--- BEGIN RECORDED DATA ---
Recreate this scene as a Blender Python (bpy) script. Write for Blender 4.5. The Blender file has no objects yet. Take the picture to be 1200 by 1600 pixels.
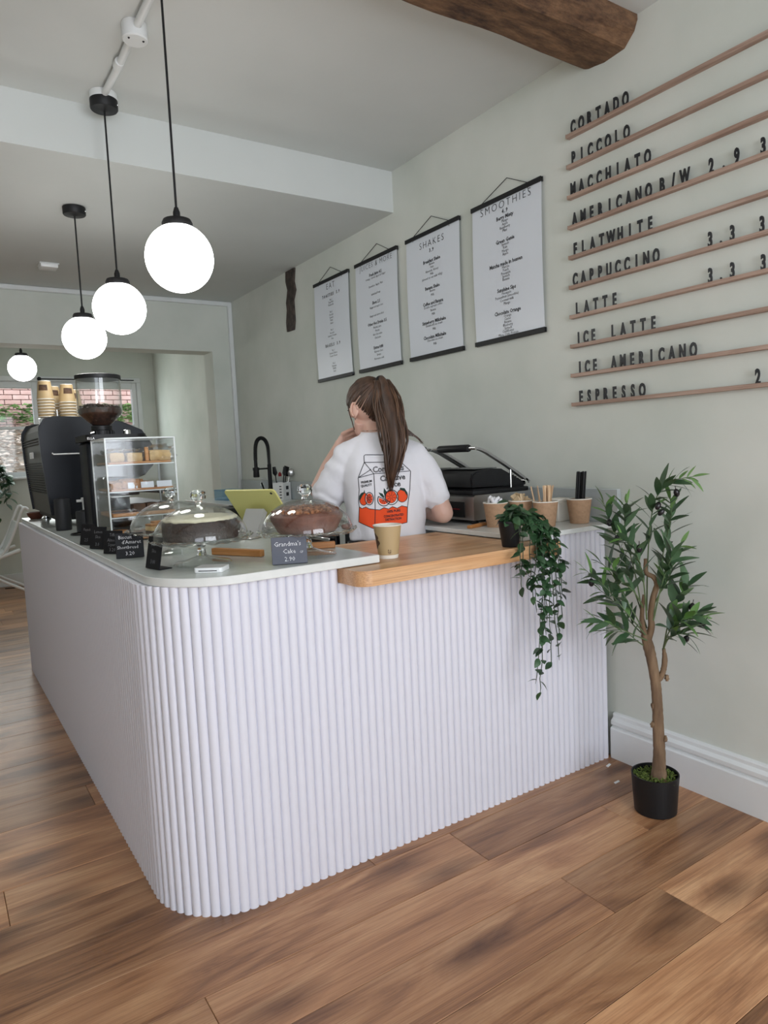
import bpy, bmesh, math, random
from mathutils import Vector, Matrix, noise
from mathutils.bvhtree import BVHTree
PI = math.pi
random.seed(7)
S = bpy.context.scene
COL = S.collection

# ------------------------------------------------------------------ camera, world, light, exposure
cd = bpy.data.cameras.new('camera'); cam = bpy.data.objects.new('camera', cd); COL.objects.link(cam)
_yaw, _pit, _rol = 0.581781, 0.087651, -0.045903
_fw = Vector((math.sin(_yaw)*math.cos(_pit), math.cos(_yaw)*math.cos(_pit), -math.sin(_pit)))
_rt = Vector((math.cos(_yaw), -math.sin(_yaw), 0)); _up = _rt.cross(_fw)
_r2 = math.cos(_rol)*_rt + math.sin(_rol)*_up; _u2 = -math.sin(_rol)*_rt + math.cos(_rol)*_up
cam.matrix_world = Matrix(((_r2.x, _u2.x, -_fw.x, 0), (_r2.y, _u2.y, -_fw.y, 0), (_r2.z, _u2.z, -_fw.z, 1.25), (0, 0, 0, 1)))
cd.sensor_fit = 'HORIZONTAL'; cd.sensor_width = 36; cd.lens = 36*1083.4/1200; cd.clip_start = 0.05
S.camera = cam

w = bpy.data.worlds.new('overcast_sky'); S.world = w; w.use_nodes = True
w.node_tree.nodes['Background'].inputs[0].default_value = (0.80, 0.88, 1.0, 1)
w.node_tree.nodes['Background'].inputs[1].default_value = 2.6

def area(name, loc, rot, sx, sy, power, col):
    l = bpy.data.lights.new(name, 'AREA'); l.shape = 'RECTANGLE'; l.size = sx; l.size_y = sy
    l.energy = power; l.color = col
    o = bpy.data.objects.new(name, l); COL.objects.link(o); o.location = loc; o.rotation_euler = rot
    return o
# daylight entering by the two panes of the shop window behind the camera and by the windows of the back room
area('shop_window_daylight', (0.98, -2.02, 1.50), (PI/2, 0, 0), 1.75, 1.9, 50, (0.93, 0.955, 1.0))
area('shop_window_daylight', (-1.15, -2.02, 1.50), (PI/2, 0, 0), 1.75, 1.9, 13, (0.93, 0.955, 1.0))
area('back_window_daylight', (1.06, 8.24, 1.63), (-PI/2, 0, 0), 1.9, 0.9, 14, (0.92, 1.0, 0.97))

S.view_settings.view_transform = 'Standard'; S.view_settings.look = 'None'
S.view_settings.exposure = 0.22; S.view_settings.gamma = 1.0; S.view_settings.use_curve_mapping = False
S.cycles.transparent_max_bounces = 32; S.cycles.max_bounces = 10; S.cycles.diffuse_bounces = 5
S.cycles.caustics_reflective = False; S.cycles.caustics_refractive = False

# ------------------------------------------------------------------ materials
def _nt(name):
    m = bpy.data.materials.new(name); m.use_nodes = True
    nt = m.node_tree; return m, nt, nt.nodes['Principled BSDF']
def srgb(h):
    if isinstance(h, str):
        c = [int(h[i:i+2], 16)/255 for i in (0, 2, 4)]
        return tuple(x/12.92 if x <= 0.04045 else ((x+0.055)/1.055)**2.4 for x in c) + (1,)
    return tuple(h) + (1,) if len(h) == 3 else tuple(h)
def mat(name, col, rough=0.5, metal=0.0, col2=None, nscale=8, ndetail=4, bump=0.0, bscale=60, spec=0.5, coat=0.0, stretch=None, lo=0.35, hi=0.65, rand=False, sheen=0.0, sss=0.0, nrough=0.5):
    m, nt, p = _nt(name)
    p.inputs['Base Color'].default_value = srgb(col); p.inputs['Roughness'].default_value = rough
    p.inputs['Metallic'].default_value = metal; p.inputs['Specular IOR Level'].default_value = spec
    p.inputs['Coat Weight'].default_value = coat; p.inputs['Sheen Weight'].default_value = sheen
    if sss:
        p.inputs['Subsurface Weight'].default_value = sss; p.inputs['Subsurface Radius'].default_value = (0.012, 0.005, 0.003); p.inputs['Subsurface Scale'].default_value = 1.0
    tc = nt.nodes.new('ShaderNodeTexCoord'); mp = nt.nodes.new('ShaderNodeMapping')
    nt.links.new(tc.outputs['Object'], mp.inputs['Vector'])
    if stretch: mp.inputs['Scale'].default_value = stretch
    if rand:
        oi = nt.nodes.new('ShaderNodeObjectInfo'); mu = nt.nodes.new('ShaderNodeMath'); mu.operation = 'MULTIPLY'; mu.inputs[1].default_value = 37.0
        nt.links.new(oi.outputs['Random'], mu.inputs[0]); nt.links.new(mu.outputs[0], mp.inputs['Location'])
    if col2 is not None:
        n = nt.nodes.new('ShaderNodeTexNoise'); n.inputs['Scale'].default_value = nscale; n.inputs['Detail'].default_value = ndetail; n.inputs['Roughness'].default_value = nrough
        r = nt.nodes.new('ShaderNodeValToRGB'); r.color_ramp.elements[0].position = lo; r.color_ramp.elements[1].position = hi
        r.color_ramp.elements[0].color = srgb(col); r.color_ramp.elements[1].color = srgb(col2)
        nt.links.new(mp.outputs[0], n.inputs['Vector']); nt.links.new(n.outputs['Fac'], r.inputs[0]); nt.links.new(r.outputs[0], p.inputs['Base Color'])
    if bump:
        n2 = nt.nodes.new('ShaderNodeTexNoise'); n2.inputs['Scale'].default_value = bscale; n2.inputs['Detail'].default_value = 5
        b = nt.nodes.new('ShaderNodeBump'); b.inputs['Strength'].default_value = bump; b.inputs['Distance'].default_value = 0.01
        nt.links.new(mp.outputs[0], n2.inputs['Vector']); nt.links.new(n2.outputs['Fac'], b.inputs['Height']); nt.links.new(b.outputs[0], p.inputs['Normal'])
    return m
def emit(name, col, strength):
    m, nt, p = _nt(name)
    p.inputs['Base Color'].default_value = srgb(col); p.inputs['Emission Color'].default_value = srgb(col); p.inputs['Emission Strength'].default_value = strength
    return m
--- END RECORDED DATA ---
PROBLEM TO SOLVE |
Take every line from the data that contains the word "objects".

RESPONSE TO THIS EXERCISE |
Recreate this scene as a Blender Python (bpy) script. Write for Blender 4.5. The Blender file has no objects yet. Take the picture to be 1200 by 1600 pixels.
cd = bpy.data.cameras.new('camera'); cam = bpy.data.objects.new('camera', cd); COL.objects.link(cam)
    o = bpy.data.objects.new(name, l); COL.objects.link(o); o.location = loc; o.rotation_euler = rot